» **Written problem**:
Copy verbatim the material from its first line to the line that holds "return V((-math.sin(LA) *", including that line.

» **Dataset content**:
※
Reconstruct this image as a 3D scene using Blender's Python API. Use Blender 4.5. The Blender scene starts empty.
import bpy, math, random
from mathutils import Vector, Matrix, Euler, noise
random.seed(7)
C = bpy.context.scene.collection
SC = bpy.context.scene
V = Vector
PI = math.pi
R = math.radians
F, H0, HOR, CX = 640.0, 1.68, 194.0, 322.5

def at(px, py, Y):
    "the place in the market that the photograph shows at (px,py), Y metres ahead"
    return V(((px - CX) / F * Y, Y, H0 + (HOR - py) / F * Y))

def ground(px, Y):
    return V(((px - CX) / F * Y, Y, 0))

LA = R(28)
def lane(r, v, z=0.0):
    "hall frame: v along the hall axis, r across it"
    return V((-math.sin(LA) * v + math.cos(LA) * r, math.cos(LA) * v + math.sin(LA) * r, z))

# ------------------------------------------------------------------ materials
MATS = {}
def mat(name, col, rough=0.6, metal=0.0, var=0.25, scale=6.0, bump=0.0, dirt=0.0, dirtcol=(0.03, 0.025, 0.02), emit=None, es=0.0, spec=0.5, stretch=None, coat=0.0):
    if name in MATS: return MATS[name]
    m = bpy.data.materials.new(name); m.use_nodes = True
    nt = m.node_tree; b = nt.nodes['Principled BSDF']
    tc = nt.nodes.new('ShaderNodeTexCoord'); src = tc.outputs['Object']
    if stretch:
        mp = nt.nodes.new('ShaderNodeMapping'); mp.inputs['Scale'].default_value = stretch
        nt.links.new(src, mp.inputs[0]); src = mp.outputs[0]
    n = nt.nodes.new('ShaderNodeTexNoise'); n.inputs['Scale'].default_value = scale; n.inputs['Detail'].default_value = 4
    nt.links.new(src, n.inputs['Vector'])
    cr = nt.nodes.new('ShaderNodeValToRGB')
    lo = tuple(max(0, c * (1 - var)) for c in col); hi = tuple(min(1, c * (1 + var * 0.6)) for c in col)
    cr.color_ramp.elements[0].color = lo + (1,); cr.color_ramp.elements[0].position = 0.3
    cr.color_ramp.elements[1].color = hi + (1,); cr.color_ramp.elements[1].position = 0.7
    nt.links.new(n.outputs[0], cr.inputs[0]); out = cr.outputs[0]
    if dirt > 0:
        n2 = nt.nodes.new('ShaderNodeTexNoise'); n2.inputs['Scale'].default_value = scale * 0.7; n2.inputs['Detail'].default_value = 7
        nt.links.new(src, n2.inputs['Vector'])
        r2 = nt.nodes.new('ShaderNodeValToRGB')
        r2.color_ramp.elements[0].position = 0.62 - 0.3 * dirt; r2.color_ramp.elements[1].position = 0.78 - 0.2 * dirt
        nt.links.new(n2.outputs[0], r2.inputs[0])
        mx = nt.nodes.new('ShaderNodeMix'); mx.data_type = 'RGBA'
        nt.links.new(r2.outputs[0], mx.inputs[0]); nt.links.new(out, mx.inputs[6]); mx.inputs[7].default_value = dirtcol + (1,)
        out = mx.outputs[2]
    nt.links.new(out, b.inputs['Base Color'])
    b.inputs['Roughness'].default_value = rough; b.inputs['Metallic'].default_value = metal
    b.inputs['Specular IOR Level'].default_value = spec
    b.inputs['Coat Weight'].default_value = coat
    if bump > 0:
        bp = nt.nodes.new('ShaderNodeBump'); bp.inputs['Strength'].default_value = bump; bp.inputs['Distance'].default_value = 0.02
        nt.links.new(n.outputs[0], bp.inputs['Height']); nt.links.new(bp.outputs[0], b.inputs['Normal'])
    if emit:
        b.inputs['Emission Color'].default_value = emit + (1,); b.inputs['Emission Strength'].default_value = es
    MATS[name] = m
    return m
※
» **Reply**:
Reconstruct this image as a 3D scene using Blender's Python API. Use Blender 4.5. The Blender scene starts empty.
import bpy, math, random
from mathutils import Vector, Matrix, Euler, noise
random.seed(7)
C = bpy.context.scene.collection
SC = bpy.context.scene
V = Vector
PI = math.pi
R = math.radians
F, H0, HOR, CX = 640.0, 1.68, 194.0, 322.5

def at(px, py, Y):
    "the place in the market that the photograph shows at (px,py), Y metres ahead"
    return V(((px - CX) / F * Y, Y, H0 + (HOR - py) / F * Y))

def ground(px, Y):
    return V(((px - CX) / F * Y, Y, 0))

LA = R(28)
def lane(r, v, z=0.0):
    "hall frame: v along the hall axis, r across it"
    return V((-math.sin(LA) * v + math.cos(LA) * r, math.cos(LA) * v + math.sin(LA) * r, z))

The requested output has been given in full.